-- Begin Data --
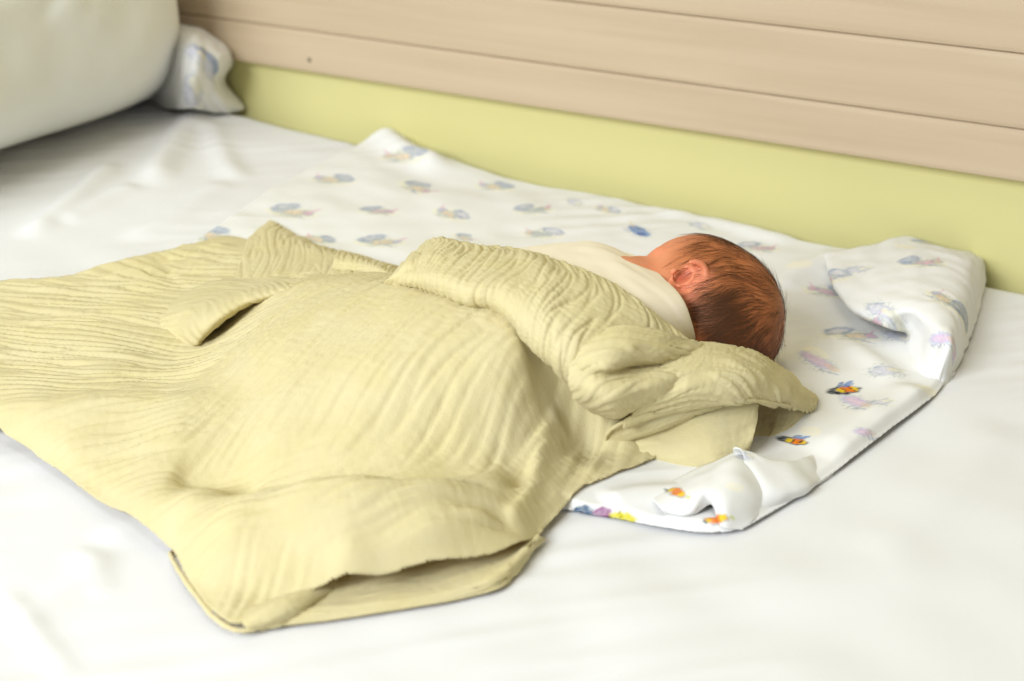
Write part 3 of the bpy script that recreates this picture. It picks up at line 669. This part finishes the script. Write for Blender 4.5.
def b_h(q, dist):
    h = tps(q)
    e = sstep(0, .012, dist)
    h += .0025 * perlin(q[:, 0] / .06, q[:, 1] / .05, 91) * e
    h += ridge(q, [(70, 279, .006), (130, 267, .008), (180, 258, .008), (242, 250, .008)], .006, .007, .15) + ridge(q, [(90, 284, .006), (150, 274, .01), (190, 266, .01), (238, 262, .01)], .006, .006, .2)
    h += ridge(q, [(20, 296, .006), (90, 290, .01), (180, 283, .01)], .0025, .006)
    h += ridge(q, [(160, 545, .01), (210, 505, .014), (262, 470, .026), (330, 462, .03), (400, 462, .034)], .007, .014) - ridge(q, [(170, 480, .016), (215, 488, .014), (260, 505, .014)], .006, .014)
    h += ridge(q, [(255, 525, .025), (330, 512, .033), (430, 508, .033), (520, 480, .02)], .006, .012) - ridge(q, [(260, 508, .02), (340, 492, .03), (440, 482, .036), (520, 465, .03)], .005, .012)
    h += ridge(q, [(576, 406, .05), (556, 432, .03), (540, 462, .024), (528, 500, .02), (505, 530, .02)], .007, .0055, .12) - ridge(q, [(566, 400, .05), (543, 430, .034), (525, 462, .028), (508, 492, .026)], .004, .008, .2)
    h += ridge(q, [(320, 560, .03), (380, 552, .03), (450, 533, .03), (500, 526, .02)], .005, .006, .15)
    h += ridge(q, [(0, 428, .012), (90, 415, .02), (180, 420, .02), (250, 405, .04)], .004, .016)
    h += ridge(q, [(440, 395, .066), (480, 380, .076), (540, 392, .056)], .004, .012)
    on = inside(q, p_out)
    lowest = np.full(len(q), .0065) + sheet_h(q)
    lowest[on] = np.maximum(lowest[on], p_h(q[on], polydist(q[on], p_out, True)[0]) + .003)
    k = .004; t = np.clip(.5 + .5 * (h - lowest) / k, 0, 1); h = lowest * (1 - t) + h * t + k * t * (1 - t)
    g = .0022 * (gauze_field(q) + .9)
    return h + np.maximum(g, 0) * (.4 + .6 * e) + .0004 * perlin(q[:, 0] / .0035, q[:, 1] / .0035, 90)
v, f = clipped(b_out, b_h, .0016); BL.add(v, f)

def gz(rows, amp=.0011, seed=0, along=0, step=.0015, wl=.0075, lump=.0015, uni=1.0):
    """gauze patch; creases run across the rows (along=0) or with them (1)"""
    B = net(rows, step); a, b = arclen(B); a, b = a.ravel(), b.ravel(); V = B.reshape(-1, 3); Fq = gridfaces(*B.shape[:2]); N = vnormals(V, Fq)
    c = crinkle(a, b, seed, wl) if along == 0 else crinkle(b, a, seed, wl)
    V = V + N * (amp * c + .0004 * perlin(a / .0035, b / .0035, seed + 9) + lump * perlin(a / .035, b / .03, seed + 10))[:, None]
    BL.add(V, Fq)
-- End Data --
(Requirements) Only the lines from the start of the material through the line containing "v, f = clipped(b_out, b_h, .0016);" should be transcribed. Pictures stay out.

(Task solution)
Write part 3 of the bpy script that recreates this picture. It picks up at line 669. This part finishes the script. Write for Blender 4.5.
def b_h(q, dist):
    h = tps(q)
    e = sstep(0, .012, dist)
    h += .0025 * perlin(q[:, 0] / .06, q[:, 1] / .05, 91) * e
    h += ridge(q, [(70, 279, .006), (130, 267, .008), (180, 258, .008), (242, 250, .008)], .006, .007, .15) + ridge(q, [(90, 284, .006), (150, 274, .01), (190, 266, .01), (238, 262, .01)], .006, .006, .2)
    h += ridge(q, [(20, 296, .006), (90, 290, .01), (180, 283, .01)], .0025, .006)
    h += ridge(q, [(160, 545, .01), (210, 505, .014), (262, 470, .026), (330, 462, .03), (400, 462, .034)], .007, .014) - ridge(q, [(170, 480, .016), (215, 488, .014), (260, 505, .014)], .006, .014)
    h += ridge(q, [(255, 525, .025), (330, 512, .033), (430, 508, .033), (520, 480, .02)], .006, .012) - ridge(q, [(260, 508, .02), (340, 492, .03), (440, 482, .036), (520, 465, .03)], .005, .012)
    h += ridge(q, [(576, 406, .05), (556, 432, .03), (540, 462, .024), (528, 500, .02), (505, 530, .02)], .007, .0055, .12) - ridge(q, [(566, 400, .05), (543, 430, .034), (525, 462, .028), (508, 492, .026)], .004, .008, .2)
    h += ridge(q, [(320, 560, .03), (380, 552, .03), (450, 533, .03), (500, 526, .02)], .005, .006, .15)
    h += ridge(q, [(0, 428, .012), (90, 415, .02), (180, 420, .02), (250, 405, .04)], .004, .016)
    h += ridge(q, [(440, 395, .066), (480, 380, .076), (540, 392, .056)], .004, .012)
    on = inside(q, p_out)
    lowest = np.full(len(q), .0065) + sheet_h(q)
    lowest[on] = np.maximum(lowest[on], p_h(q[on], polydist(q[on], p_out, True)[0]) + .003)
    k = .004; t = np.clip(.5 + .5 * (h - lowest) / k, 0, 1); h = lowest * (1 - t) + h * t + k * t * (1 - t)
    g = .0022 * (gauze_field(q) + .9)
    return h + np.maximum(g, 0) * (.4 + .6 * e) + .0004 * perlin(q[:, 0] / .0035, q[:, 1] / .0035, 90)
v, f = clipped(b_out, b_h, .0016); BL.add(v, f)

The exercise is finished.